Mentre tutti parlano di sostenibilità, Chloé è il primo brand di lusso a diventare B Corp
Il luxury fashion e il complicato rapporto tra sostenibilità effettiva e sostenibilità percepita
20 Ottobre 2021
Chloé, il brand diretto da Gabriela Hearst, è diventato ufficialmente una B Corp, un titolo rilasciato dall'ente B Corporation® che certifica la performance ambientale e sociale di un’azienda. La certificazione si basa su risultati economici e l’adesione a standard molto severi e specifici oltre che a una policy di trasparenza assoluta sulla propria supply chain e su tutti i gradini della propria gerarchia. Per questo è particolarmente difficile da ottenere, tanto nel caso del fashion luxury e Chloé è il primo luxury brand a diventare B Corp, sottolineando il gap fra sostenibilità dichiarata ed effettiva nell'industria. Nel campo del fashion solo brand outdoor dichiaratamente schierati sul tema sostenibilità come Patagonia e Burton hanno ottenuto la certificazione, che negli ultimi anni è diventata il gold standard mondiale.
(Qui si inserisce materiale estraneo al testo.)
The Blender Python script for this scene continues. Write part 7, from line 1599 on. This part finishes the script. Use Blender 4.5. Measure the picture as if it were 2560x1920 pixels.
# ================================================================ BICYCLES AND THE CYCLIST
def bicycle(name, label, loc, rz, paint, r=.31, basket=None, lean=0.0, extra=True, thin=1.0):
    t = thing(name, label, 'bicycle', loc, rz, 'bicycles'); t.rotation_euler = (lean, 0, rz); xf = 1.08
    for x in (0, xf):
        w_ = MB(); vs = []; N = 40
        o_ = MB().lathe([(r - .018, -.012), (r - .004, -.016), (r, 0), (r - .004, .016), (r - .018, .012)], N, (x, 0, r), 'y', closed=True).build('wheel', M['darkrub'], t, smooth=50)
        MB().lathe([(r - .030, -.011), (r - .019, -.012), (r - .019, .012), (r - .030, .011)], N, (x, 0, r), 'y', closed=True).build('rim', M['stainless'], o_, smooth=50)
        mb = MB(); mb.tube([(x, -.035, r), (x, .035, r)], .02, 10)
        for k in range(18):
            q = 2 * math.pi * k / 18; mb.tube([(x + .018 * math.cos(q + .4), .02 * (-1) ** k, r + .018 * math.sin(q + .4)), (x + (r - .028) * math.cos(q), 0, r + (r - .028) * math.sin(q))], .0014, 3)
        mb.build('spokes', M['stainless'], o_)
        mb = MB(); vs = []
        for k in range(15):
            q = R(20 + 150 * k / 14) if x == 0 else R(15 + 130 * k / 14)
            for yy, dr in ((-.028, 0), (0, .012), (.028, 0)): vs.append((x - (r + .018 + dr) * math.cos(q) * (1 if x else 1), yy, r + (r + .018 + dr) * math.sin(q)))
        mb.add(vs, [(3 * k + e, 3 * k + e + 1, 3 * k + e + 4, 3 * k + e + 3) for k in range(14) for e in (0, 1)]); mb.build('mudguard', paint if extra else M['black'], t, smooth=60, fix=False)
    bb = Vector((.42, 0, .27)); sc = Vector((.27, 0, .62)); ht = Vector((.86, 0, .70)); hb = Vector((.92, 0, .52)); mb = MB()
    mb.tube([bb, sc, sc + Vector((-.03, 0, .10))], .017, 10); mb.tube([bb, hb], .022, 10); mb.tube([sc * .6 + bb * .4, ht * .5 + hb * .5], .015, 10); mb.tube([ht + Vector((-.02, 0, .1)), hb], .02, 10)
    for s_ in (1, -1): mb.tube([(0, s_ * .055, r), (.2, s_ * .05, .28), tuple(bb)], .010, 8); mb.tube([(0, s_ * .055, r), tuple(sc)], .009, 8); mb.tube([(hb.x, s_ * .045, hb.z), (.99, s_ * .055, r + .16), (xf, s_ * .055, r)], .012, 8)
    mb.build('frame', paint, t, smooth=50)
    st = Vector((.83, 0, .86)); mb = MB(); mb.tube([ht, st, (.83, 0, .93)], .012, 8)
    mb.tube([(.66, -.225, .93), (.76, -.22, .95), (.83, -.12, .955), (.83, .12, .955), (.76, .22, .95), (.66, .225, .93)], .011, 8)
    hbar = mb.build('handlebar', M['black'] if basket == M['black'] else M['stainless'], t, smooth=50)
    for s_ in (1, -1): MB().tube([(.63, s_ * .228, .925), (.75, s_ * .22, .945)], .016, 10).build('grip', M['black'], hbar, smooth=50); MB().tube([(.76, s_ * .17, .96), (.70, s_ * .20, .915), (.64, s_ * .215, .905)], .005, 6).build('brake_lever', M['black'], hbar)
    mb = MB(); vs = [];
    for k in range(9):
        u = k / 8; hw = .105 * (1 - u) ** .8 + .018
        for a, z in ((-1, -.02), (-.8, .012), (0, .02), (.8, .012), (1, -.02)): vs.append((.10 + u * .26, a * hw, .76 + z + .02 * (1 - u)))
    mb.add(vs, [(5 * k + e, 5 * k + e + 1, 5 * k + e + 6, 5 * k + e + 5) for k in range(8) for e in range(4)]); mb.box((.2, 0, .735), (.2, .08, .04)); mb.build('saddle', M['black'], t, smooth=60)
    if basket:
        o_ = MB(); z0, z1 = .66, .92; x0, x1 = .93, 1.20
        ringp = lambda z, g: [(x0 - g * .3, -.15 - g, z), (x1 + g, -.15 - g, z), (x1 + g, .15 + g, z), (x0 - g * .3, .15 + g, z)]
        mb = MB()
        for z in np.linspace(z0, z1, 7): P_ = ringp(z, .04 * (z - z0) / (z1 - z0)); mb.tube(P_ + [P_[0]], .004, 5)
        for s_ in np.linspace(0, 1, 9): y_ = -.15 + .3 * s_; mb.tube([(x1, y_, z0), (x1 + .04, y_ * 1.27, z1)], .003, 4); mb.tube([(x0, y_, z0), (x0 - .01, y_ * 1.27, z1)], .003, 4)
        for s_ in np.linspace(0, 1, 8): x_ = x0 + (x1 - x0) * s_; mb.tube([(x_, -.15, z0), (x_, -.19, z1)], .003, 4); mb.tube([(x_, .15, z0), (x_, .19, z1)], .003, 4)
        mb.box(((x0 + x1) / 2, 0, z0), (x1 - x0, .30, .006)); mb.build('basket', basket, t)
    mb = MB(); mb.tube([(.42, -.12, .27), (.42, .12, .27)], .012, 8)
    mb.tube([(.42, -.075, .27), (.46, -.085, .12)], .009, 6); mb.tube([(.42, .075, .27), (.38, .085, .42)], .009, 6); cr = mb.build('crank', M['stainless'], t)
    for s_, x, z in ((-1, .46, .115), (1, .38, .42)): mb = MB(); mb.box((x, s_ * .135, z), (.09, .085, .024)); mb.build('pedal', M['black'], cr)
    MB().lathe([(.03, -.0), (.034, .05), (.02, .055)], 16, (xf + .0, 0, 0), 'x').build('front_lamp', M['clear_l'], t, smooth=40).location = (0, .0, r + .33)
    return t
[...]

Nell'industria del lusso l'ambiguità tra sostenibilità percepita ed effettiva è un tema molto rilevante oggi che sta diventando uno dei criteri discriminanti per la scelta dei consumatori. La certificazione B-Corp rappresenta in effetti più di un semplice badge che testimonia la sostenibilità di un brand: è anzi la sua verifica oggettiva, scientifica e più stringente, che va rinnovata periodicamente, e che soprattutto cancella alla radice il problema del greenwashing.
Il rapporto controverso tra il lusso e la sostenibilità è testimoniata dai rating di associazioni come Fashion Revolution, che nel suo Transparency Index 2021 ha mostrato come moltissimi dei grandi brand di moda siano poco limpidi sulle proprie policy; ma dall’altro è aggravata dalla stessa fallibilità dei sistemi di rating più accreditati. Il database Good on You, è normalmente considerato molto attendibile eppure il suo attuale rating su Chloé appare ancora mediocre – un dato di cui la stessa certificazione B Corp dimostra la falsità. Si può certamente trattare di un ritardo nell’aggiornamento del profilo di Chloé, che però rende evidente di come sia effettivamente difficile per il consumatore finale determinare con assoluta certezza l’operato di un brand. Un’impasse informativo che però la certificazione B Corp risolve senza lasciare spazio ad ambiguità. Ciò che è più importante chiarire, però, è che sottoponendosi all’esame di B Lab, Chloé ha dimostrato nuovamente come l’unico vero antidoto al greenwashing sia l’accountability, qualcosa che va al di là di strategie marketing e dichiarazioni fatte alla stampa e che diventa una presa di responsabilità radicale, esaminabile e rigorosa.
Naturalmente i direttori creativi hanno un ruolo importantissimo in questo processo: nella sua intervista a WWD Bellini ha sottolineato come l’arrivo di Gabriela Hearst, con tutta la sua expertise sulla moda sostenibile, abbia accelerato enormemente la eco-conversione di Chloé considerato che «l’80% delle soluzioni erano già sul tavolo». Ma i vantaggi, oltre che nella reputazione, sono anche commerciali: il brand ha per esempio introdotto nella sua collezione SS22 la linea Chloé Crafts, composta di pezzi del tutto artigianali che convertono la sostenibilità in ultra-esclusività e possiedono anche un proprio logo separato a forma di spirale. Qualcosa di simile hanno fatto Loewe con la linea Eye/LOEWE/Nature, sorta di sub-collezione sostenibile, e Bode, con la linea artigianale di pezzi unici One-of-a-Kind. Ad ogni modo, la certificazione B Corp di Chloé dimostra che la risposta al problema del greenwashing è davvero tanto semplice quanto sottoporsi a un esame – qualcosa che quasi ogni famoso brand di moda, specialmente se multimiliardario, preferirebbe forse evitare per non dover poi rispondere a domande scomode. E ovviamente la certificazione di B Corp rappresenta l’inizio di una conversione verso la sostenibilità e non la fine – a dimostrazione che diventare un brand sostenibile è un processo lungo, laborioso ma soprattutto pieno di costi.